August 24, 2013

The great-great-great-grandson of Fletcher Christian has died on Pitcairn Island...

... where the population is now 51.
Pitcairn, settled by the mutineers and their Tahitian consorts in 1790, is a rocky speck of about two square miles. (Manhattan, by comparison, is about 24 square miles.) Most of its inhabitants are descended from the mutineers and the Tahitian women they brought with them.

[Tom] Christian, who for his services to Pitcairn was named a Member of the British Empire in 1983, was long considered an elder statesman on the island.
Read the whole obituary for details of the old mutiny and what it's like living in such a tiny and remote place. (It's midway between Peru and New Zealand. There are no cars. A supply ship arrives quarterly.) But let me highlight the legal dispute that occurred in 2004: 7 men were charged with sexually assaulting underage girls. The defense was "that initiating girls into sex was a time-honored South Seas custom and that they were unaware that British law was in effect on Pitcairn." Christian "publicly disputed the defendants’ contention, as did his wife." The men were convicted, and "Mr. and Mrs. Christian were shunned by much of the island for years afterward." He and his wife continued to live there on the island, tending their garden[s].


Deirdre Mundy said...

Did a bit more reading...apparently most of the youth emigrate to New Zealand! And can you blame them?

It seems to me that Bligh and his supporters really got the better end of the deal....
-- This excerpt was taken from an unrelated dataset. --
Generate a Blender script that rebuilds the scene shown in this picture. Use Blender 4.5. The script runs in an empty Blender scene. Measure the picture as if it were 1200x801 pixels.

For instance, in Pitcairn, bandwidth is super expensive!

Gahrie said...

yes Bligh really did win everywhere except popular culture. He went on to have a fine military career, and history treats him quite well.

Clyde said...

I particularly liked the twist at the end.

Sometimes it seems like it would be nice to escape from the rat race and live a simpler life. Then you learn just how primitive and strenuous that simpler life is, and all of a sudden, that rat race is looking much more attractive. To get there? A couple of long plane flights, followed by a three-day sea journey. Supply ships come in quarterly; no Amazon Prime on Pitcairn! Electricity 14 hours a day (which is probably better than Iraq, for instance, and certainly better than most of North Korea, a much more populous place). About the only difference between it and Gilligan's Island is that people know that they are there and where it is.

vza said...

"At a talk in London in 2005, he had the joy of catching up with an Englishman he first met in 1971.

That November, a cargo ship on which the Englishman was traveling stopped at Pitcairn and, disembarking, he was introduced to Mr. Christian.

The Englishman was Maurice Bligh, the great-great-great-grandson of Capt. William Bligh.

From that day forward, Mr. Bligh and Mr. Christian were fast friends."

What a wonderful, crazy world this is!

Mitch H. said...

What percentage of the islanders are great-great grandchildren of Fletcher Christian?